6. The Angry Outburst

This is the most dangerous and revealing reaction. He snaps. He calls you a tease, accuses you of leading him on, or suddenly becomes cold and aggressive.

This stems from a deep-seated sense of male entitlement. He genuinely believes that buying you dinner, listening to your day, or simply showing up entitles him to physical access.

When you deny him, he experiences cognitive dissonance. His brain cannot process that he put in the "work" but did not get the "reward," so he lashes out in anger.

Never try to calm this man down or explain yourself. An angry reaction to a boundary is a massive, glowing red flag that warns of future emotional or physical abuse.

7. The Respectful Pivot

Not all reactions are negative, and it is vital to know what a healthy response looks like. When you refuse a man with a secure attachment style, his behavior does not drastically shift.

He might feel a brief flash of disappointment—which is normal and human—but he processes it internally. He says, "Okay, no problem," and he actually means it.

He changes the subject, suggests watching a movie, or simply goes to sleep. His respect for your bodily autonomy overrides his physical desires.

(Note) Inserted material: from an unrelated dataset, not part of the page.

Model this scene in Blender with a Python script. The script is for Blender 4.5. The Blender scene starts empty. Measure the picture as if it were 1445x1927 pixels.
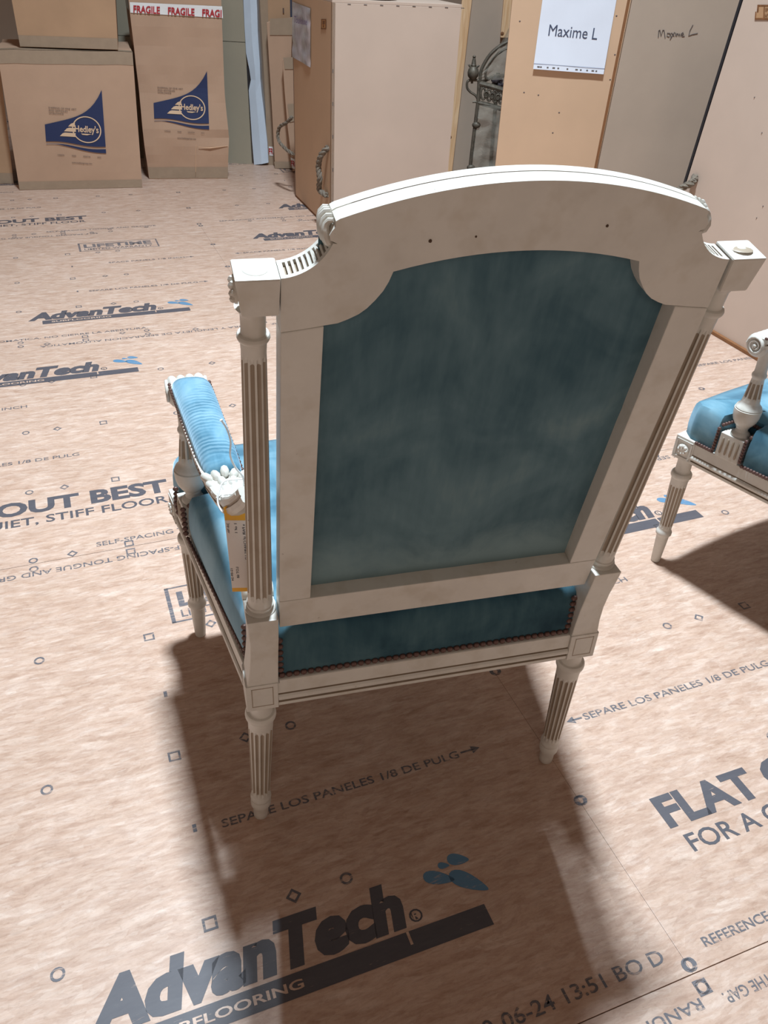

This is the only reaction that deserves your continued time and energy.

Frequently Asked Questions

Is it normal for a guy to get quiet when you say no?

There is a difference between a moment of quiet recalibration and punishing silence. If he takes a deep breath and shifts the energy to a non-physical activity, that is normal. If he gives you the silent treatment for hours to make you feel guilty, that is emotional abuse.

How do you know if he only wants physical intimacy?

Watch how he acts outside the bedroom. If his texts, compliments, and dates always subtly lead back to sex, and if he withdraws his attention the moment sex is off the table, his primary goal is purely physical.

Should I feel guilty for setting physical boundaries?

Never. Your body belongs to you. Guilt is often a conditioned response to societal pressure or a manipulative partner. A healthy man will make you feel safe for saying no, not guilty.